We need to dwell long and hard on what it meant for God the Son to be cursed by God the Father. He never deserved to know His Father’s wrath. He only ever deserved to know His Father’s delight and approbation. And there on Calvary, He was cut off from the apple of His eye, from the joy of His heart.

And He was innocent! I can barely imagine the sense of bewilderment the Son of God must have experienced, when for the first time in all of eternity, He felt what it was to know His Father’s displeasure. I can barely handle that thought. No wonder He cried, “My God, My God, why have You forsaken Me?” That was my sin that did that. My wrath that He had to endure. That was my frown from the Father, my alienation.
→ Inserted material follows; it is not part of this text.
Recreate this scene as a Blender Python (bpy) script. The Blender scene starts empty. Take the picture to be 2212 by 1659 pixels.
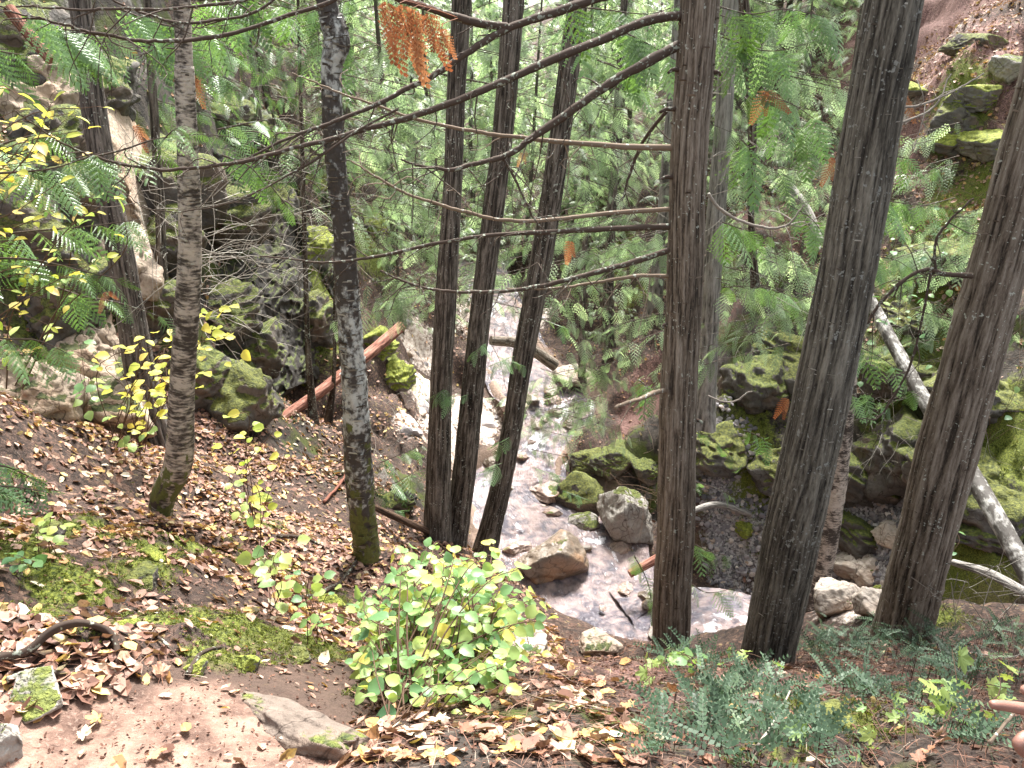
import bpy, math, random
import numpy as np
from mathutils import Vector
R = math.radians
random.seed(7)
rng = np.random.default_rng(11)
scn = bpy.context.scene
COL = scn.collection

# ------------------------------------------------------------------ camera
F = 28.0 / 36.0 * 2212.0            # focal length in photo pixels (photo taken as 2212 wide)
PITCH = R(22.5)
CP, SP = math.cos(PITCH), math.sin(PITCH)
cam_d = bpy.data.cameras.new('camera'); cam = bpy.data.objects.new('camera', cam_d); COL.objects.link(cam)
cam_d.lens = 28; cam_d.sensor_width = 36; cam_d.clip_end = 400; cam_d.clip_start = 0.05
cam.location = (0, 0, 0); cam.rotation_euler = (R(90) - PITCH, 0, 0)
scn.camera = cam
# ------------------------------------------------------------------ world, sun, exposure
w = bpy.data.worlds.new('World'); scn.world = w; w.use_nodes = True
nt = w.node_tree; bg = nt.nodes['Background']
sky = nt.nodes.new('ShaderNodeTexSky'); sky.sky_type = 'NISHITA'; sky.sun_disc = False
sky.sun_elevation = R(58); sky.sun_rotation = R(12); sky.air_density = 1.0; sky.dust_density = 4.0; sky.ozone_density = 1.0
hs = nt.nodes.new('ShaderNodeHueSaturation'); hs.inputs['Saturation'].default_value = 0.28
nt.links.new(sky.outputs[0], hs.inputs['Color']); nt.links.new(hs.outputs[0], bg.inputs[0]); bg.inputs[1].default_value = 0.135
sl = bpy.data.lights.new('sun', 'SUN'); sun = bpy.data.objects.new('sun', sl); COL.objects.link(sun)
sl.energy = 4.6; sl.angle = R(14); sl.color = (1.0, 0.97, 0.92)
sd = Vector((math.sin(R(12)) * math.cos(R(58)), math.cos(R(12)) * math.cos(R(58)), math.sin(R(58))))
sun.rotation_euler = sd.to_track_quat('Z', 'Y').to_euler()
scn.view_settings.view_transform = 'Standard'; scn.view_settings.look = 'None'
scn.view_settings.exposure = 1.84; scn.view_settings.gamma = 1
try:
    cy = scn.cycles
    cy.max_bounces = 6; cy.diffuse_bounces = 4; cy.glossy_bounces = 2; cy.transmission_bounces = 4; cy.transparent_max_bounces = 6
    cy.caustics_reflective = False; cy.caustics_refractive = False; cy.sample_clamp_indirect = 6
except Exception: pass

# ------------------------------------------------------------------ picture <-> place
def ray(px, py):
    a = (px - 1106.0) / F; b = -(py - 829.5) / F
    return np.array([a, CP + b * SP, -SP + b * CP])
def U(px, py, Y):
    d = ray(px, py); return d * (Y / d[1])
def UD(px, py, D):                      # by distance along the view axis
    return ray(px, py) * D
# ------------------------------------------------------------------ noise
def _h(ix, iy, iz, s):
    n = (ix * 374761393 + iy * 668265263 + iz * 2147483647 % 1000003 * 7919 + s * 1274126177) & 0xFFFFFFFF
    n = ((n ^ (n >> 13)) * 1274126177) & 0xFFFFFFFF
    n = n ^ (n >> 16)
    return (n & 0xFFFF) / 65535.0 * 2 - 1
def vn3(x, y, z, s=0):
    x, y, z = np.broadcast_arrays(np.asarray(x, float), np.asarray(y, float), np.asarray(z, float))
    ix, iy, iz = np.floor(x).astype(np.int64), np.floor(y).astype(np.int64), np.floor(z).astype(np.int64)
    fx, fy, fz = x - ix, y - iy, z - iz
    ux, uy, uz = fx*fx*(3-2*fx), fy*fy*(3-2*fy), fz*fz*(3-2*fz)
    r = 0
    for dx in (0, 1):
        wx = ux if dx else 1 - ux
        for dy in (0, 1):
            wy = uy if dy else 1 - uy
            for dz in (0, 1):
                wz = uz if dz else 1 - uz
                r = r + wx * wy * wz * _h(ix + dx, iy + dy, iz + dz, s)
    return r
def fbm(x, y, z=0.0, oct=4, s=0, gain=.5):
    a, r = 1.0, 0
    for o in range(oct):
        r = r + a * vn3(np.asarray(x) * 2**o + 17*o, np.asarray(y) * 2**o + 5*o, np.asarray(z) * 2**o, s + o); a *= gain
    return r
def ss(a, b, x):
    t = np.clip((x - a) / (b - a), 0, 1); return t * t * (3 - 2 * t)
# ------------------------------------------------------------------ mesh building
class MB:
    def __init__(s): s.V = []; s.F = {3: [], 4: []}; s.n = 0; s.R = []; s.A = []
    def add(s, V, Fs, rnd=0.5, aux=None):
        V = np.asarray(V, float).reshape(-1, 3)
        for f in (Fs if isinstance(Fs, list) else [Fs]):
            f = np.asarray(f, np.int64)
            if f.size: s.F[f.shape[1]].append(f + s.n)
        s.V.append(V); s.n += len(V)
        s.R.append(np.broadcast_to(np.asarray(rnd, float), (len(V),)))
        s.A.append(np.zeros((len(V), 3)) if aux is None else np.asarray(aux, float))
        return s
    def build(s, name, mat, parent=None, smooth=True, org=None, masks=None):
        V = np.concatenate(s.V)
        if org is not None: V = V - np.asarray(org)
        me = bpy.data.meshes.new(name)
        q = np.concatenate(s.F[4]) if s.F[4] else np.zeros((0, 4), np.int64)
        t = np.concatenate(s.F[3]) if s.F[3] else np.zeros((0, 3), np.int64)
        me.vertices.add(len(V)); me.vertices.foreach_set('co', V.astype(np.float32).ravel())
        me.loops.add(q.size + t.size); me.loops.foreach_set('vertex_index', np.concatenate([q.ravel(), t.ravel()]).astype(np.int32))
        st = np.concatenate([np.arange(len(q)) * 4, q.size + np.arange(len(t)) * 3]).astype(np.int32)
        me.polygons.add(len(st)); me.polygons.foreach_set('loop_start', st)
        me.polygons.foreach_set('use_smooth', np.full(len(st), smooth))
        a = me.attributes.new('rnd', 'FLOAT', 'POINT'); a.data.foreach_set('value', np.concatenate(s.R).astype(np.float32))
        A = np.concatenate(s.A)
        if A.any():
            a = me.attributes.new('aux', 'FLOAT_VECTOR', 'POINT'); a.data.foreach_set('vector', A.astype(np.float32).ravel())
        if masks:
            for k, m in masks.items():
                a = me.attributes.new(k, 'FLOAT', 'POINT'); a.data.foreach_set('value', np.asarray(m, np.float32).ravel())
        me.update(calc_edges=True)
        if mat: me.materials.append(mat)
        o = bpy.data.objects.new(name, me); COL.objects.link(o)
        if parent: o.parent = parent
        return o
def thing(name, label, cat, loc=(0, 0, 0), group=None):
    o = bpy.data.objects.new(name, None); COL.objects.link(o); o.empty_display_size = .1
    o.location = loc; o['label'] = label; o['category'] = cat
    if group: o['group'] = group
    return o
def tag(o, label=None, cat=None, group=None, kind=None):
    for k, v in (('label', label), ('category', cat), ('group', group), ('kind', kind)):
        if v: o[k] = v
    return o
def nrm(v): return v / (np.linalg.norm(v, axis=-1, keepdims=True) + 1e-9)
def basis(x, up):                       # matrices whose columns are x, y, z
    x = nrm(np.asarray(x, float)); up = np.broadcast_to(np.asarray(up, float), x.shape)
    y = nrm(np.cross(up, x)); z = np.cross(x, y)
    return np.stack([x, y, z], -1)
def inst(mb, tpl, M, T, sc, rnd):
    if len(T) == 0: return
    if isinstance(tpl, list):
        k = (np.abs(T[:, 0]*7919 + T[:, 2]*104729).astype(int) + np.arange(len(T))) % len(tpl); sc = np.broadcast_to(sc, (len(T),)); rnd = np.broadcast_to(rnd, (len(T),))
        for j in range(len(tpl)): q = k == j; inst(mb, tpl[j], M[q], T[q], sc[q], rnd[q])
        return
    V, Fs = tpl; n, m = len(T), len(V)
    P = np.einsum('nij,vj->nvi', M, V) * np.asarray(sc, float).reshape(-1, 1, 1) + T[:, None, :]
    off = (np.arange(n) * m)[:, None, None]
    mb.add(P.reshape(-1, 3), [(f[None] + off).reshape(-1, f.shape[1]) for f in Fs], np.repeat(np.broadcast_to(rnd, (n,)), m))
def curve(pts, n):                      # Catmull-Rom through rows of any width
    P = np.asarray(pts, float); 
    if len(P) == 2: P = np.stack([P[0], P.mean(0), P[1]])
    Q = np.concatenate([[2*P[0]-P[1]], P, [2*P[-1]-P[-2]]]); t = np.linspace(0, len(P) - 1 - 1e-6, n)
    i = t.astype(int); f = (t - i)[:, None]
    a, b, c, d = Q[i], Q[i+1], Q[i+2], Q[i+3]
    return .5 * (2*b + (c-a)*f + (2*a-5*b+4*c-d)*f*f + (3*b-a-3*c+d)*f**3)
def tube(mb, P, r, sides=6, rnd=.5, rough=0.0, cap=True):
    P = np.asarray(P, float); n = len(P); r = np.broadcast_to(np.asarray(r, float), (n,))
    T = nrm(np.gradient(P, axis=0)); ref = np.array([0, 0, 1.]) if abs(T[:, 2]).mean() < .8 else np.array([0, 1., 0])
    N = nrm(np.cross(T, ref)); B = np.cross(T, N)
    th = np.linspace(0, 2*math.pi, sides, endpoint=False)
    c, s_ = np.cos(th), np.sin(th)
    rr = r[:, None] * np.ones(sides)
    if rough:
        L = np.concatenate([[0], np.cumsum(np.linalg.norm(np.diff(P, axis=0), axis=1))])
        rr = rr * (1 + rough * fbm(c[None]*1.5 + 9*rnd, s_[None]*1.5, L[:, None]*18, 2, 3))
    V = P[:, None] + rr[..., None] * (c[None, :, None]*N[:, None] + s_[None, :, None]*B[:, None])
    i = np.arange(n-1)[:, None] * sides; j = np.arange(sides)[None]; k = (j+1) % sides
    Fq = np.stack([i+j, i+k, i+sides+k, i+sides+j], -1).reshape(-1, 4)
    V = V.reshape(-1, 3); Fs = [Fq]
    if cap:
        V = np.concatenate([V, P[:1], P[-1:]]); m = n*sides
        jj = np.arange(sides); kk = (jj+1) % sides
        Fs.append(np.concatenate([np.stack([kk, jj, np.full(sides, m)], -1), np.stack([(n-1)*sides+jj, (n-1)*sides+kk, np.full(sides, m+1)], -1)]))
    mb.add(V, Fs, rnd)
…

That was my cry of dereliction!

And my friend, if you haven’t felt the pain of that thought in the depths of your soul, and cried out with every fiber of your being for God to have mercy on you, you remain dead in your trespasses and sins. But I beg you: feel it now. Cry out now in repentance and faith, and cast yourself on the mercy of Christ. Turn from your sin—abandon all your so-called “good works” that you would rely on to get you to Heaven, beg for forgiveness on the basis of the death and resurrection of Christ, and trust entirely in Hisrighteousness alone for salvation. And His promise is that you’ll be saved! His death will have become your death; His curse, your curse; and His righteousness, your righteousness. In the face of such Good News, what could be stopping you this very moment from seizing eternal life?

And to my brothers and sisters who have seized it—who know the joy of having laid hold of Christ by grace through faith alone, boast in His work and rest in it alone. Worship Him as the Lamb of God who was slain, who with His blood purchased men from every tribe and tongue and people and nation, who became sin on our behalf that we might become the righteousness of God in Him. Worthy is the Lamb that was slain to receive power and riches and wisdom and might and honor and glory and blessing.